Monday, September 26, 2011

Morning Two in Bali



The rice fields glittered vibrant green at me from my breezy verandah on my first afternoon in my brand-new flat in Ubud, Bali. I’d spent all day looking at apartments before settling on this two-story bungalow in the suburb of Penestanan, and I allowed myself a few moments to take in my good fortune before racing off to the supermarket, unpacking, and starting in on my paying work on my laptop. I was lucky enough to be the first inhabitant of the flat. The new house ceremony, common in Bali, hadn’t even happened yet.

I hoped the Balinese gods didn’t punish me for moving in before the ceremony.

I stood up and padded around the small apartment. Bed. Chair. Closet. Desk. Power point by the desk. Oohhh, someone had been thinking ahead. Laptops like power points.

I examined the giant soaking tub in the bathroom, and contemplated what might be whirlpool jets. That reminded me I’d left my laundry soaking in the sink—best get to it. There was a washing machine somewhere on the premises, but I wasn’t yet sure where, and when I eventually did find it, I’d quickly learn to time my visits for when the staff wasn’t washing sheets and towels from the compound of guest bungalows.

The flat’s kitchen was by no means luxury, but it had a kettle, refrigerator, two-burner stovetop, and a sink. No pots or pans, but Kadek said she'd get some. Breakfast wasn’t included with my flat, but that was fine with me. Over the last year of traveling around the world, I’d eaten far more eggs than any person needs.

In search of yogurt and muesli, I headed through the rice fields, down a path in search of the main road of Penestanan, which I’d heard would lead me to a large supermarket. I came to a series of 100 steep stairs that headed through a tunnel of foliage down to the street below. These were the Champuan Steps. I climbed down them, sweating in the humidity, and walked 700 meters back uphill to Bintang supermarket. Down, then up. I bought my groceries—granola, yogurt, oatmeal, an apple, water, juice, and milk—using my nylon shopping bag I'd been carrying around the world, then dragged my food back up those steps. There had to be a better way. 

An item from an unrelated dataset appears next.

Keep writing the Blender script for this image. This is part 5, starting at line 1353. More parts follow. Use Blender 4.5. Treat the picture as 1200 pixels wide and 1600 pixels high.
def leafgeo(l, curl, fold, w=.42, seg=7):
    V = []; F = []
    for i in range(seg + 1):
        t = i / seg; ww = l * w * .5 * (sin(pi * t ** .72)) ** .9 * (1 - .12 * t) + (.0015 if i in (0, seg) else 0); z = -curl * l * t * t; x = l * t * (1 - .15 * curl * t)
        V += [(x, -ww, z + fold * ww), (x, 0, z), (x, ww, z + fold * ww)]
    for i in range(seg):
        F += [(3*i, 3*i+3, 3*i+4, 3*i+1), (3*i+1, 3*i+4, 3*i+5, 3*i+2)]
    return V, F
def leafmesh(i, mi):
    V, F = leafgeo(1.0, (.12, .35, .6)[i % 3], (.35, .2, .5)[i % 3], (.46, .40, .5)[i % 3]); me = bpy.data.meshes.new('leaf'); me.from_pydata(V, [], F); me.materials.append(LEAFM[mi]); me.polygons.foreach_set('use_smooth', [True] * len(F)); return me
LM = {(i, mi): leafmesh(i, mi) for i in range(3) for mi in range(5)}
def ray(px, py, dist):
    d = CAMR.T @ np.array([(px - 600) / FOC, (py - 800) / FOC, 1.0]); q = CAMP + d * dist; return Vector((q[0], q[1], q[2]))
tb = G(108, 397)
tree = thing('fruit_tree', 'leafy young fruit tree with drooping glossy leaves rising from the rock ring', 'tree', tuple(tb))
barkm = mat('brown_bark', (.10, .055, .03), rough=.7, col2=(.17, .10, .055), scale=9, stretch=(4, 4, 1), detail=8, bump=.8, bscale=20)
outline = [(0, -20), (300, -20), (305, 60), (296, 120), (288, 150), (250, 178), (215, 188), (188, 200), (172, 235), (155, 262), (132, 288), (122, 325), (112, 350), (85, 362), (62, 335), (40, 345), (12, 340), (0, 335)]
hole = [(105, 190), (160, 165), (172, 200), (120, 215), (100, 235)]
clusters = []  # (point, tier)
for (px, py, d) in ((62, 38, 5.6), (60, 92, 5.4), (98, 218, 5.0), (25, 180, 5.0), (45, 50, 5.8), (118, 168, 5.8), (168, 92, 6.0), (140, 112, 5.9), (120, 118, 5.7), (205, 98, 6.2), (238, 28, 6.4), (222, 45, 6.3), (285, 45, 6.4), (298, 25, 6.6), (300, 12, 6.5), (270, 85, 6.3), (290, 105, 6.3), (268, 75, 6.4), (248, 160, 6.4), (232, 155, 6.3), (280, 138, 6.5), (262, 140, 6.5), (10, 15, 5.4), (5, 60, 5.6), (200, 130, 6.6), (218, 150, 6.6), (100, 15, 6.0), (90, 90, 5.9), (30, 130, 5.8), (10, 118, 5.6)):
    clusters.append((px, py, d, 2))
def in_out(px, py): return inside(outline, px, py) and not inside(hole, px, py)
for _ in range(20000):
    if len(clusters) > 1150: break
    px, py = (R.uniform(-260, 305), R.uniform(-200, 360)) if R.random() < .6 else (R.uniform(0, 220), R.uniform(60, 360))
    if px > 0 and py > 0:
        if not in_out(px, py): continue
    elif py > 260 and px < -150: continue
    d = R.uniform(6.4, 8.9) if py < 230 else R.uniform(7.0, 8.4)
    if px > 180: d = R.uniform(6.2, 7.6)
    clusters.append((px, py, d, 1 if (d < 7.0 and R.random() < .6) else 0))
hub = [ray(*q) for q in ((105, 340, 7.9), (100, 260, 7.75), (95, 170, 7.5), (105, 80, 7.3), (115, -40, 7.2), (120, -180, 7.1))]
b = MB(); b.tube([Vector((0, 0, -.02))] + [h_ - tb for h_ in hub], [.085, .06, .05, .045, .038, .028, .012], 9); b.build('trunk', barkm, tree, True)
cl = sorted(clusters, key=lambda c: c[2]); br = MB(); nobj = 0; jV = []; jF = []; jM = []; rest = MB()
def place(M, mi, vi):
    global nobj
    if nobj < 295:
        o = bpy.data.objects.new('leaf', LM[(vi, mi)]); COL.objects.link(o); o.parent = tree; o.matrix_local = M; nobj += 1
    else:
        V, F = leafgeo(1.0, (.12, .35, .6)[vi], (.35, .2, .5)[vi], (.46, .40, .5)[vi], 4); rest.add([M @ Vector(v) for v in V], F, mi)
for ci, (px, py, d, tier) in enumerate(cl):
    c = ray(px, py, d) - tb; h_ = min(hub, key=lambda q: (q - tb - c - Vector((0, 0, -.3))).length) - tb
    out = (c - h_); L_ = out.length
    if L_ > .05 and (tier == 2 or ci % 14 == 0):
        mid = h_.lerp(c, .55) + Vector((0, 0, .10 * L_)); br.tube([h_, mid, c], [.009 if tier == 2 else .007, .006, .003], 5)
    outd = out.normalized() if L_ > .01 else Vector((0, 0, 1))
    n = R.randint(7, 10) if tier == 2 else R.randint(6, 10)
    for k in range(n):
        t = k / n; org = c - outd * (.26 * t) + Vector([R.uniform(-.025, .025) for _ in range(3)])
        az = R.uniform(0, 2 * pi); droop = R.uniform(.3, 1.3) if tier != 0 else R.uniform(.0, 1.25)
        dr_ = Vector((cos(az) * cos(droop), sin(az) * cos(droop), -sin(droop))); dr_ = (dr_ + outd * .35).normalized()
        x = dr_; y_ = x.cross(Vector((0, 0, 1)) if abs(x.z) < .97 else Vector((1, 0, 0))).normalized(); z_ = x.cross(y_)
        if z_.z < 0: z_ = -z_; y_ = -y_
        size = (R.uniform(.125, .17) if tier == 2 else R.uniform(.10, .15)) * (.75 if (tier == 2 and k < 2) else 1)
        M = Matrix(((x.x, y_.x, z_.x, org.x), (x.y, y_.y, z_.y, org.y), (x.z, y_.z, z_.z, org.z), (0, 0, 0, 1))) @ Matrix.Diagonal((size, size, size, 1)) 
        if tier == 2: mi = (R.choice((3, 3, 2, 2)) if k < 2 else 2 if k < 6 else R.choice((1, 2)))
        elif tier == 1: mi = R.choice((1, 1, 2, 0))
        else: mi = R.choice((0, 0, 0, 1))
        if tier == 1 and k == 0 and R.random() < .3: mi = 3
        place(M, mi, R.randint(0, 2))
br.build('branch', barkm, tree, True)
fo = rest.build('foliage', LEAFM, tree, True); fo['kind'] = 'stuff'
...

There was. I soon explored a leafy path past a yoga studio and vegetarian cafe, and that wound along a ridge almost to the back of Bintang. I'd only need the stairs for going to the center of Ubud, and I'd quickly learn to hire a motorbike taxi to bring me home up the hill. I didn't really want to be wandering through the rice paddies in the dark anyway, though I quickly learned to always carry a flashlight. 

Day One of my stay in Ubud had been about finding a flat. I fell asleep exhausted that night, happy to have found such a great place for what came out to $829—a lot by local standards, very little by tourist standards. And on Day Two, I was thrilled to enjoy a late morning breakfast of granola, yogurt, and strawberries before unpacking and dealing with work e-mails.

I pulled everything out of my backpack and dumped it on the floor. There would be no playing tourist quite yet. 

Bali was around me. That would have to be enough for the moment.